In recent weeks Halifax, Woolwich, Nationwide and Abbey have come under fire for pricing direct products more competitively than those available to intermediaries.

Colin Franklin, managing director of Godiva Mortgages and head of sales for Coventry Building Society, said despite the credit crunch he would stick by a pledge he had made previously that the lender would not offer differential pricing between the direct and intermediary channel.

Mr Franklin said: "When we make a pledge we keep it and we have no intention of changing this."

Other lenders currently not dual pricing but unable to make the same commitment for the future included Norwich and Peterborough Building Society, Yorkshire Building Society, Chelsea Building Society, Skipton and Alliance & Leicester.

David Jervis, chairman of Astra Mortgages, the intermediary arm of Norwich & Peterborough, said: "We have offered level pricing between intermediaries and direct for a long time and occasionally we will offer an exclusive for intermediaries but it has been our policy to have a level pricing.

"We cannot promise that there will never been a different offer on each channel."

David Holmes, corporate affairs manager for Yorkshire Building Society, said while a cheaper five-year deal was being offered to intermediaries through its subsidary Accord Mortgages it could not guarantee such deals would remain.

He said: "We cannot make promises.
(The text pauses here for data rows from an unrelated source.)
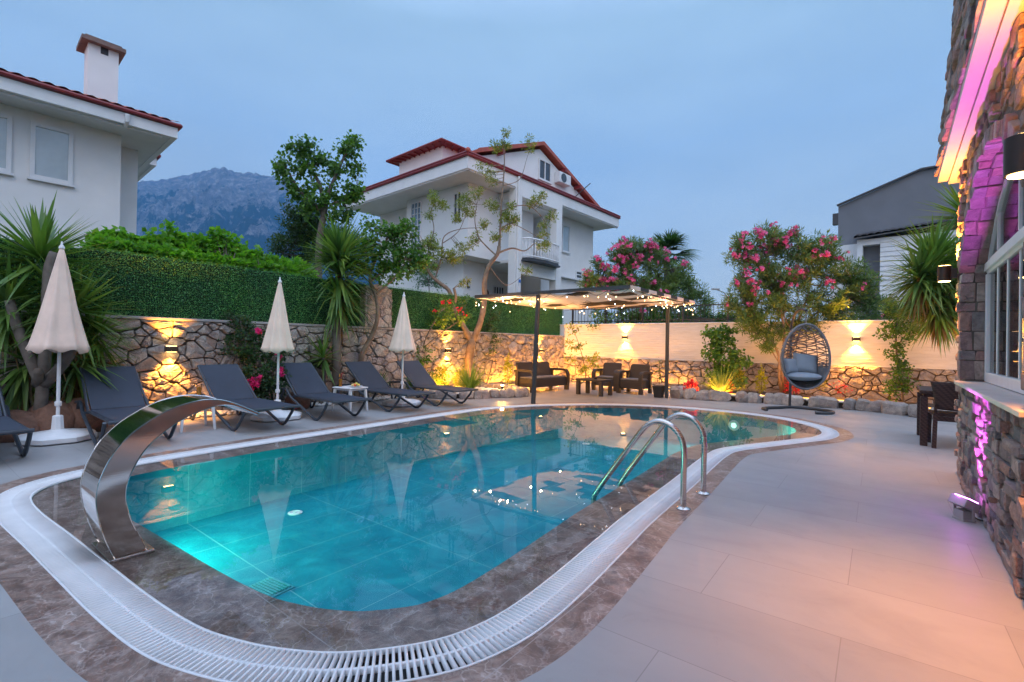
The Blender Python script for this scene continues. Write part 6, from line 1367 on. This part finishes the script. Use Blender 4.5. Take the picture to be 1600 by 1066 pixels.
# led strips
def led(name, label, pts, z, e, color=(1, .38, .045), tilt=(0, 0, 1)):
    root = empty(name, (pts[0][0], pts[0][1], z), 0, label, 'light strip'); m = MB(); m.tube([V(p[0], p[1], z) for p in pts], .008, 6); adopt(m.build('strip', mt['led_warm']), root)
    for a, b_ in zip(pts[:-1], pts[1:]):
        a = V(a[0], a[1], z+.03); b_ = V(b_[0], b_[1], z+.03); L = (b_-a).length; l = bpy.data.lights.new('strip_light', 'AREA'); l.shape = 'RECTANGLE'; l.size = L; l.size_y = .03; l.energy = e*L; l.color = color
        o = bpy.data.objects.new('strip_light', l); C.objects.link(o); X = (b_-a).normalized(); Z = -(Vector(tilt).normalized()); Z = (Z-X*Z.dot(X)).normalized(); Y = Z.cross(X)
        mm = Matrix((X, Y, Z)).transposed().to_4x4(); mm.translation = (a+b_)/2-root.location; o.parent = root; o.matrix_local = mm
led('light_strip', 'warm light strip along the stone edging of the right-hand planter', [(-3.9, 12.22), (-3.3, 12.34), (-2.24, 12.62), (-1.2, 12.80), (-.3, 12.76), (.3, 12.5), (1.6, 12.25)], .17, 22, tilt=(0, .35, 1))
led('light_strip', 'warm light strip along the wall behind the sofa and armchairs', [(-8.95, 10.3), (-8.95, 14.2)], .06, 42, tilt=(.5, 0, 1))
led('light_strip', 'warm light strip at the foot of the back wall behind the armchairs', [(-8.6, 14.32), (-4.6, 14.32)], .06, 20, tilt=(0, -.5, 1))
led('light_strip', 'warm light strip in the bed by the forked tree', [(-8.9, 7.9), (-8.9, 9.7)], .15, 45, tilt=(.6, 0, 1))
t = empty('spike_light', (-7.6, 9.3, .10), 0, 'small round ground spotlight glowing yellow in the bed left of the sofa', 'ground light')
m = MB(); m.cyl((0, 0, 0), (0, 0, .06), .01); m.lathe([(.03, .06), (.045, .10), (.04, .13)], n=16); m.build('housing', mt['black'], t); m = MB(); m.ball((0, 0, .145), (.042, .042, .02), 12, 6); m.build('lens', mt['lamp_glow'], t, smooth=True)
light('spike_glow', 'POINT', (0, 0, .22), 25, (1, .55, .12), None, t, shadow_soft_size=.04)
# ---- metal fence on the back wall
fn = empty('metal_fence', (0, BY+.1, 2.0), 0, 'thin black metal fence on top of the white back wall', 'fence')
m = MB(); m.box(-8.9, -2.3, -.015, .015, .08, .11); m.box(-8.9, -2.3, -.015, .015, .50, .53); m.build('rail', mt['black'], fn)
for k in range(6):
    x = -8.8+1.28*k; m = MB(); m.box(x-.025, x+.025, -.025, .025, 0, .62); m.build('post', mt['black'], fn)
m = MB()
for k in range(51):
    x = -8.7+.125*k; m.box(x-.006, x+.006, -.006, .006, .04, .58)
m.build('bars', mt['black'], fn, kind='stuff')
# far street lamp
sl_ = empty('street_lamp', G0(1134, 540, 46), 0, 'distant street lamp beyond the white wall between the oleanders', 'street lamp')
p = at(1134, 470, 46); m = MB(); m.tube([V(0, 0, 0), V(0, 0, 8.4)], [.10, .06], 8); q = at(1134, 398+58, 46)
tp = at(1133, 458, 46)-sl_.location; ed = at(1118, 452, 46)-sl_.location
m = MB(); m.tube([V(0, 0, 0), V(tp.x, tp.y, tp.z), V(ed.x, ed.y, ed.z)], [.09, .06, .05], 8); m.build('pole', mt['cap'], sl_, smooth=True)
m = MB(); m.obox(ed, .35, .12, .06, Matrix.Rotation(R(38), 3, 'Z')); m.build('lamp_head', mt['cap'], sl_)

# ================================================================ haze: the air between here and the mountain
t = Nt('air'); pv_ = t.n('ShaderNodeVolumePrincipled'); pv_.inputs['Color'].default_value = (.18, .52, 1.0, 1); pv_.inputs['Density'].default_value = 1.25e-4
pv_.inputs['Anisotropy'].default_value = .0; t.l(pv_.outputs[0], t.out.inputs['Volume'])
m = MB(); m.box(-6100, 6100, -6100, 6100, -1.2, 2600); m.build('haze', t.m, kind='stuff')
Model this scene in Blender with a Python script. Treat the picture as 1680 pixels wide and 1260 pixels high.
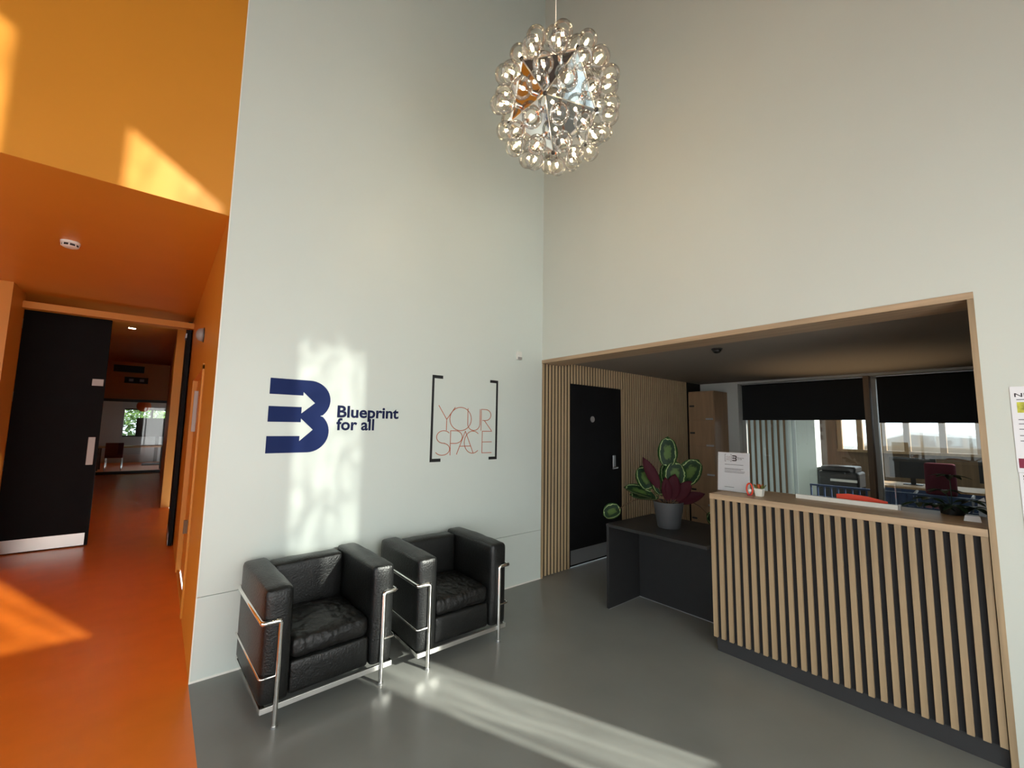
import bpy, bmesh, math, random
from mathutils import Vector, Matrix, Euler
from mathutils.geometry import tessellate_polygon

for o in list(bpy.data.objects):
    bpy.data.objects.remove(o, do_unlink=True)
scene = bpy.context.scene
COL = scene.collection
random.seed(7)

# ------------------------------------------------------------------ camera
cam_d = bpy.data.cameras.new('camera'); cam = bpy.data.objects.new('camera', cam_d); COL.objects.link(cam)
cam_d.sensor_width = 36.0
cam_d.lens = 36.0 * 689.86 / 1680.0
cam_d.clip_start = 0.03; cam_d.clip_end = 300
YAW, PITCH, ROLL = math.radians(50.2258), math.radians(5.8079), math.radians(0.92365)
CAM = Vector((-3.1306, -3.2548, 1.55))
_f = Vector((math.cos(PITCH)*math.cos(YAW), math.cos(PITCH)*math.sin(YAW), math.sin(PITCH)))
_r = Vector((math.sin(YAW), -math.cos(YAW), 0)); _u = _r.cross(_f)
_r2 = _r*math.cos(ROLL) + _u*math.sin(ROLL); _u2 = -_r*math.sin(ROLL) + _u*math.cos(ROLL)
M = Matrix.Identity(4)
for i in range(3):
    M[i][0] = _r2[i]; M[i][1] = _u2[i]; M[i][2] = -_f[i]; M[i][3] = CAM[i]
cam.matrix_world = M
scene.camera = cam

# ------------------------------------------------------------------ sky, sun, exposure
world = bpy.data.worlds.new('sky'); scene.world = world; world.use_nodes = True
wn = world.node_tree; wn.nodes.clear()
wo = wn.nodes.new('ShaderNodeOutputWorld'); wb = wn.nodes.new('ShaderNodeBackground')
wb.inputs['Color'].default_value = (0.80, 0.93, 1.0, 1); wb.inputs['Strength'].default_value = 2.6
wn.links.new(wb.outputs[0], wo.inputs[0])
# sun travels along (-0.41, 1, -0.5): low morning sun from behind the camera
SUN = Vector((-0.41, 1.0, -0.5))
sd = bpy.data.lights.new('sun', 'SUN'); sd.energy = 11.5; sd.angle = math.radians(0.7); sd.color = (1.0, 0.965, 0.90)
sun = bpy.data.objects.new('sun', sd); COL.objects.link(sun)
sun.rotation_euler = SUN.to_track_quat('-Z', 'Y').to_euler(); sun.location = (4, -12, 9)
vs = scene.view_settings
vs.view_transform = 'Standard'; vs.look = 'None'; vs.gamma = 1.0; vs.use_curve_mapping = False
vs.exposure = 0.20

# ------------------------------------------------------------------ materials
MATS = {}
def mat(name, col, rough=0.6, metal=0.0, var=0.0, vscale=8.0, bump=0.0, bscale=60.0, stretch=None, spec=0.5, emit=None, estr=0.0, coat=0.0):
    m = bpy.data.materials.new(name); m.use_nodes = True
    nt = m.node_tree; b = nt.nodes['Principled BSDF']
    b.inputs['Base Color'].default_value = (*col, 1); b.inputs['Roughness'].default_value = rough
    b.inputs['Metallic'].default_value = metal; b.inputs['Specular IOR Level'].default_value = spec
    if coat: b.inputs['Coat Weight'].default_value = coat; b.inputs['Coat Roughness'].default_value = 0.12
    if emit: b.inputs['Emission Color'].default_value = (*emit, 1); b.inputs['Emission Strength'].default_value = estr
    if var or bump:
        tc = nt.nodes.new('ShaderNodeTexCoord'); mp = nt.nodes.new('ShaderNodeMapping')
        nt.links.new(tc.outputs['Object'], mp.inputs[0])
        if stretch: mp.inputs['Scale'].default_value = stretch
    if var:
        n = nt.nodes.new('ShaderNodeTexNoise'); n.inputs['Scale'].default_value = vscale; n.inputs['Detail'].default_value = 5
        nt.links.new(mp.outputs[0], n.inputs['Vector'])
        cr = nt.nodes.new('ShaderNodeValToRGB')
        cr.color_ramp.elements[0].position = 0.3; cr.color_ramp.elements[1].position = 0.7
        cr.color_ramp.elements[0].color = (*[c*(1-var) for c in col], 1)
        cr.color_ramp.elements[1].color = (*[min(1, c*(1+var)) for c in col], 1)
        nt.links.new(n.outputs['Fac'], cr.inputs[0]); nt.links.new(cr.outputs[0], b.inputs['Base Color'])
    if bump:
        n2 = nt.nodes.new('ShaderNodeTexNoise'); n2.inputs['Scale'].default_value = bscale; n2.inputs['Detail'].default_value = 4
        nt.links.new(mp.outputs[0], n2.inputs['Vector'])
        bp = nt.nodes.new('ShaderNodeBump'); bp.inputs['Strength'].default_value = bump; bp.inputs['Distance'].default_value = 0.01
        nt.links.new(n2.outputs['Fac'], bp.inputs['Height']); nt.links.new(bp.outputs[0], b.inputs['Normal'])
    MATS[name] = m
    return m

def thin_glass(name, tint=(1, 1, 1), refl=0.06, rim=0.5, rough=0.02):
    """thin sheet: clear transmission with a Fresnel-like mirror layer"""
    m = bpy.data.materials.new(name); m.use_nodes = True; nt = m.node_tree; nt.nodes.clear()
    out = nt.nodes.new('ShaderNodeOutputMaterial'); mix = nt.nodes.new('ShaderNodeMixShader')
    tr = nt.nodes.new('ShaderNodeBsdfTransparent'); gl = nt.nodes.new('ShaderNodeBsdfGlossy')
    tr.inputs[0].default_value = (*tint, 1); gl.inputs['Roughness'].default_value = rough
    lw = nt.nodes.new('ShaderNodeFresnel'); lw.inputs['IOR'].default_value = 1.45
    ma = nt.nodes.new('ShaderNodeMath'); ma.operation = 'MULTIPLY_ADD'; ma.use_clamp = True
    ma.inputs[1].default_value = rim; ma.inputs[2].default_value = refl
    nt.links.new(lw.outputs[0], ma.inputs[0]); nt.links.new(ma.outputs[0], mix.inputs[0])
    nt.links.new(tr.outputs[0], mix.inputs[1]); nt.links.new(gl.outputs[0], mix.inputs[2])
    nt.links.new(mix.outputs[0], out.inputs[0]); MATS[name] = m
    return m

def etched_glass(name, lo, hi, fade=None, sc=(7.0, 1.0, 1.6)):
    """patterned architectural glass: uneven etched film that lets more or less light through; fade=(z0,z1): darkens towards z1, standing in for leaf shade"""
    m = bpy.data.materials.new(name); m.use_nodes = True; nt = m.node_tree; nt.nodes.clear()
    out = nt.nodes.new('ShaderNodeOutputMaterial'); tr = nt.nodes.new('ShaderNodeBsdfTransparent')
    tc = nt.nodes.new('ShaderNodeTexCoord'); mp = nt.nodes.new('ShaderNodeMapping')
    mp.inputs['Scale'].default_value = sc
    n = nt.nodes.new('ShaderNodeTexNoise'); n.inputs['Scale'].default_value = 1.0; n.inputs['Detail'].default_value = 4; n.inputs['Distortion'].default_value = 1.2
    nt.links.new(tc.outputs['Object'], mp.inputs[0]); nt.links.new(mp.outputs[0], n.inputs['Vector'])
    cr = nt.nodes.new('ShaderNodeValToRGB')
    cr.color_ramp.elements[0].position = 0.34; cr.color_ramp.elements[0].color = (lo*0.95, lo, lo*0.95, 1)
    cr.color_ramp.elements[1].position = 0.64; cr.color_ramp.elements[1].color = (hi*0.95, hi, hi*0.95, 1)
    nt.links.new(n.outputs['Fac'], cr.inputs[0]); col = cr.outputs[0]
    if fade:
        sp_ = nt.nodes.new('ShaderNodeSeparateXYZ'); nt.links.new(tc.outputs['Object'], sp_.inputs[0])
        mr = nt.nodes.new('ShaderNodeMapRange'); mr.inputs['From Min'].default_value = fade[0]; mr.inputs['From Max'].default_value = fade[1]
        nt.links.new(sp_.outputs['Z'], mr.inputs['Value'])
        n2 = nt.nodes.new('ShaderNodeTexNoise'); n2.inputs['Scale'].default_value = 9.0; n2.inputs['Detail'].default_value = 3; n2.inputs['Distortion'].default_value = 1.5
        nt.links.new(tc.outputs['Object'], n2.inputs['Vector'])
        sb = nt.nodes.new('ShaderNodeMath'); sb.operation = 'SUBTRACT'; nt.links.new(n2.outputs['Fac'], sb.inputs[0]); nt.links.new(mr.outputs[0], sb.inputs[1])
        m2 = nt.nodes.new('ShaderNodeMapRange'); m2.inputs['From Min'].default_value = -0.12; m2.inputs['From Max'].default_value = 0.12
        nt.links.new(sb.outputs[0], m2.inputs['Value'])
        mx = nt.nodes.new('ShaderNodeVectorMath'); mx.operation = 'SCALE'
        nt.links.new(col, mx.inputs[0]); nt.links.new(m2.outputs[0], mx.inputs['Scale']); col = mx.outputs[0]
    nt.links.new(col, tr.inputs[0])
    nt.links.new(tr.outputs[0], out.inputs[0]); MATS[name] = m
    return m
def frosted_glass(name, t=0.85):
    """satin glass: scatters the daylight that passes through"""
    m = bpy.data.materials.new(name); m.use_nodes = True; nt = m.node_tree; nt.nodes.clear()
    out = nt.nodes.new('ShaderNodeOutputMaterial'); tr = nt.nodes.new('ShaderNodeBsdfTranslucent'); tr.inputs[0].default_value = (t, t, t, 1)
    nt.links.new(tr.outputs[0], out.inputs[0]); MATS[name] = m
    return m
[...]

Our decisions are based on risk, volume of business and taking into account that with Accord we have a no cross-sales policy."

Susie Ratcliffe, media and public relations officer for Chelsea Building Society, said: "In an ever changing market constantly reviewing all channels of your business is really important. We will continue to review all channels appropriately and can also confirm we have no current plans to offer different rates on like for like products."

Debbie Hughes, press manager for Alliance & Leicester, said it was impossible to make any promises in the current climate but was firmly committed to the intermediary market.

She said: "We could never guarantee that but we do not do dual pricing anyway. Our focus is on the intermediary market and we want to be able to work with them.

"They are key to our business and we do the majority of our mortgage lending through them so there is no way we would want to be upsetting them and it is not on our agenda to do so."

Jason Clarke, head of PR for Skipton Building Society, said the lender was striving to maintain a strong working relationship with advisers but could not rule anything out.

He said: "The market is in a state of flux, none of us can be 100 per cent sure for how long or what it will look like on the other side. So the phrase, 'never say never' will be on the lips of every lender.

"None can ignore its primary responsibility to its own branches and colleagues, irrespective of comments from some quarters. The difference with Skipton Intermediaries is that we are still out there doing what we can to keep those relationships going and we are still coming up with broker exclusives, whereas some lenders' intermediary sales managers seem to have gone to ground."

Sandra Grandison, corporate communications manager for Bristol & West Mortgages, said it had historically offered the same products through intermediary and direct channels.

But she said Bristol & West could not guarantee this approach would not change but it was not the lender's intention to change its position.

Alistair Welham, head of marketing for Salt, the intermediary arm of Derbyshire Building Society, said the two brands were very separate but took a similar approach to pricing for risk.

Julie Mazzei, PR and communications manager for Cheshire Building Society, said: "The society and many lenders have for a number of years provided different products across different channels and this is set to continue.

"This is due to different costs of product pricing and allows us to better manage a more limited mortgage range during the credit crunch."